Sejarawan dan Peneliti Lembaga Ilmu Pengetahuan Indonesia (LIPI), Prof. Dr. Asvi Warman Adam ketika menjadi pembicara sehubungan dengan diskusi buku : " Catatan BM Diah " (Editor Dasman Djamaluddin: Jakarta, Yayasan Pustaka Obor Indonesia, 2018) mengusulkan juga agar B.M.Diah dan Herawati Diah patut menjadi Pahlawan Nasional.
Sejak lahirnya Harian "Merdeka," 1 Oktober 1945 yang kemudian berkembang melahirkan "Mingguan Merdeka," Harian Indonesian Observer," Majalah "Keluarga" dan Majalah "Topik," dan dikenal dengan Grup Merdeka, B.M.Diah selalu bekerja sama dengan istrinya Herawati Diah.

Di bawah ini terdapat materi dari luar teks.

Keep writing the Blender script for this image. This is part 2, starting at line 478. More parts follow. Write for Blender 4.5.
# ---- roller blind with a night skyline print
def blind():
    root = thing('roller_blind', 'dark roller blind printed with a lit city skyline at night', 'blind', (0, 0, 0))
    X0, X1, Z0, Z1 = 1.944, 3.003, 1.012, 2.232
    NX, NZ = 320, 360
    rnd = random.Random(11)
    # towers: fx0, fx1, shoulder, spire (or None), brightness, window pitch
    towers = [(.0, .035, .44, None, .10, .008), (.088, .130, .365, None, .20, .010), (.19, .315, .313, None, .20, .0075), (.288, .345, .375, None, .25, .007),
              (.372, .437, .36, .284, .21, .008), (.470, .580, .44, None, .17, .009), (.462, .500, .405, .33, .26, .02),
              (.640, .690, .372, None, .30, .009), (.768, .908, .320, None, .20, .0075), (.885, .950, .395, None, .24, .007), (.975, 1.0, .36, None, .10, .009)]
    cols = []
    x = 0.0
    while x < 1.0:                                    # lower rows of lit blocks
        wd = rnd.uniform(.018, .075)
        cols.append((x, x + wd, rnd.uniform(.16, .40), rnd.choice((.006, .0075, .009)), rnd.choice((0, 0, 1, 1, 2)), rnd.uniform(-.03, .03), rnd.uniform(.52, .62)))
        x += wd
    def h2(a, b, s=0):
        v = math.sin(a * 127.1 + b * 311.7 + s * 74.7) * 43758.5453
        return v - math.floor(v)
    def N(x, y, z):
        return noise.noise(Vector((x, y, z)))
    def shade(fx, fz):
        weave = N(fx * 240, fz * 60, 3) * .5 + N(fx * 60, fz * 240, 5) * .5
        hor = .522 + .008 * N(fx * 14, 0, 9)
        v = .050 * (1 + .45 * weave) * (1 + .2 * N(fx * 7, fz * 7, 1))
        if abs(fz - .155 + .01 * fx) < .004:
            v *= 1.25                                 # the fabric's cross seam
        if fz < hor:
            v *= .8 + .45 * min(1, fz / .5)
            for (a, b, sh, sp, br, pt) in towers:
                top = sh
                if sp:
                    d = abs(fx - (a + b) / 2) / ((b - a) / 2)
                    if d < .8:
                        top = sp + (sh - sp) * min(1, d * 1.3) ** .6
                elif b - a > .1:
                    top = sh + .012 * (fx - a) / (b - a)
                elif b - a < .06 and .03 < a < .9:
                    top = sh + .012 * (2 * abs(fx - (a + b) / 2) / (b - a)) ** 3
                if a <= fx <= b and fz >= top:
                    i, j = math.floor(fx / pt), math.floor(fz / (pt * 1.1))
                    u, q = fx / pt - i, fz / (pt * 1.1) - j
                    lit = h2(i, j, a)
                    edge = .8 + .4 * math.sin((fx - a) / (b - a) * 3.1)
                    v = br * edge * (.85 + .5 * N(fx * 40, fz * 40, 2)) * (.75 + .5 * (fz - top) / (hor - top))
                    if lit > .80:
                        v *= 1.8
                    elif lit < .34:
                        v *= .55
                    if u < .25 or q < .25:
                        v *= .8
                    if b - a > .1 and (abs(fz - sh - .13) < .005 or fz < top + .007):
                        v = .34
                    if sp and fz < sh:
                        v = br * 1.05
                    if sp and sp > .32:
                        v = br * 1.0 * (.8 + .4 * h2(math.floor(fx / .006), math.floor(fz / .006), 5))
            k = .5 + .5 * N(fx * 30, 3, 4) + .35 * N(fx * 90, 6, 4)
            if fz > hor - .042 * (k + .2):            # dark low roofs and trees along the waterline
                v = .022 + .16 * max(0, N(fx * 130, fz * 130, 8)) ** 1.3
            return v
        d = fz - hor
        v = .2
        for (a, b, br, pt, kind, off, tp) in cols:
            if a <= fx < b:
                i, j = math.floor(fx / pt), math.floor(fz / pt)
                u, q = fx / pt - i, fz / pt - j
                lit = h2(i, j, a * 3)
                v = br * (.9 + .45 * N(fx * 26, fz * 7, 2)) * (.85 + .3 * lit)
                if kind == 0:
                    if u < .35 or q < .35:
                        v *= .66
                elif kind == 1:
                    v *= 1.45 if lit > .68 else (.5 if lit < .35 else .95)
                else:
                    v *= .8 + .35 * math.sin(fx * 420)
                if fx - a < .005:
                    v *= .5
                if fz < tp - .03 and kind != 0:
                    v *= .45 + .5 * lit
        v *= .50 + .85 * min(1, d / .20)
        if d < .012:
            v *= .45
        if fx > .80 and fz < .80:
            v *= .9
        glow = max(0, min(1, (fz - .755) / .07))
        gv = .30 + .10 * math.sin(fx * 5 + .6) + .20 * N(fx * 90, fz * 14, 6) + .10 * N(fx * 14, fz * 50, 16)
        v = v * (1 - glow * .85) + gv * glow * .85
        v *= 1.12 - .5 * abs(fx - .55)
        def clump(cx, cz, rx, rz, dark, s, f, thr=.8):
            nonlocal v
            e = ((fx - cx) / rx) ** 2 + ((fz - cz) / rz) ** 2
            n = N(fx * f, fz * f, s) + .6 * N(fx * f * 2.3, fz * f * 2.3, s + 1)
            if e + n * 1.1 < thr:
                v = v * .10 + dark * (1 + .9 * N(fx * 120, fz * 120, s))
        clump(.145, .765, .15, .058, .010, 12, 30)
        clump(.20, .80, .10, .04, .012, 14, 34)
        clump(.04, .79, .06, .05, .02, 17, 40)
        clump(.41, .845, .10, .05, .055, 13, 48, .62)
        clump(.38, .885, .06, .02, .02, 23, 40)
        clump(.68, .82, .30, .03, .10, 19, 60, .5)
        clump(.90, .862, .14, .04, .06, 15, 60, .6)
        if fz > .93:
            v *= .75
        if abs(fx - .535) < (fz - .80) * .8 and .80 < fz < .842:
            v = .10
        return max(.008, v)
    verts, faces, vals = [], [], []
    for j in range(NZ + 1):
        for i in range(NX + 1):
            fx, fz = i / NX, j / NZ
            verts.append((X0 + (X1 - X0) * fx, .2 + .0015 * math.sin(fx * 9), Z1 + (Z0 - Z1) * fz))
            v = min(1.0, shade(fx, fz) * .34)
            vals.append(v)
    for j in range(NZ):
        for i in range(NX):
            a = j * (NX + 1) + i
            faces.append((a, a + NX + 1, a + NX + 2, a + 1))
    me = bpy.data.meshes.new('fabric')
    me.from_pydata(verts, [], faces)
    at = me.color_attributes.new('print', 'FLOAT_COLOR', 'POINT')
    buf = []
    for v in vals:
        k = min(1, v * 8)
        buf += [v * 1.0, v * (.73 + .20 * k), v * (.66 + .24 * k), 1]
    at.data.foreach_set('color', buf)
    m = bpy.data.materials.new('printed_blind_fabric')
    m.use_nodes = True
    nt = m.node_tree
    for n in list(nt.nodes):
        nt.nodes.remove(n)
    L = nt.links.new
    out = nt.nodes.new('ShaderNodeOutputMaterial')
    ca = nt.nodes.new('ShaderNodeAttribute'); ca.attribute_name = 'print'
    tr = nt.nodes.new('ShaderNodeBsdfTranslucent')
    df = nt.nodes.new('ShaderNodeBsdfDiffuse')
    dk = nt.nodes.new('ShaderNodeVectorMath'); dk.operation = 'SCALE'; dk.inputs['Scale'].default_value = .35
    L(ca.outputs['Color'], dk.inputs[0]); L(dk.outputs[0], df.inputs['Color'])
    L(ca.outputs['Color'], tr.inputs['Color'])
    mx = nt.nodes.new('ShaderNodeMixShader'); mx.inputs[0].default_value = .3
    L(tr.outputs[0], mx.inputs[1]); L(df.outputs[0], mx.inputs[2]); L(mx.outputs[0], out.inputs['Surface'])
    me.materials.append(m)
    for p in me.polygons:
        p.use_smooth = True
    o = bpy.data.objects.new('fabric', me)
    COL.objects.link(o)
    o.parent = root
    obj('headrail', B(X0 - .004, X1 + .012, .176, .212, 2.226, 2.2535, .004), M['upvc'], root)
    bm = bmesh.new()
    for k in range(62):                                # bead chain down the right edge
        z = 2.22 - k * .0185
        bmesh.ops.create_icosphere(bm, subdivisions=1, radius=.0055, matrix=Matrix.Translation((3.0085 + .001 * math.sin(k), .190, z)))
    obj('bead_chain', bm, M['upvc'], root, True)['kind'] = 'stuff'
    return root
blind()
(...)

Mereka menikah pada tanggal 18 Agustus 1942. Pada waktu itu hadir Bung Karno dan Bung Hatta. Kehadiran tokoh proklamasi ini karena diundang paman istri B.M.Diah, yaitu Mr. Soebardjo.
Ketiga orang ini kemudian terlibat membuat konsep teks Proklamasi di rumah Laksamana Muda Maeda yang sekarang menjadi Museum Perumusan Naskah Proklamasi, Jalan Imam Bonjol 1, Jakarta.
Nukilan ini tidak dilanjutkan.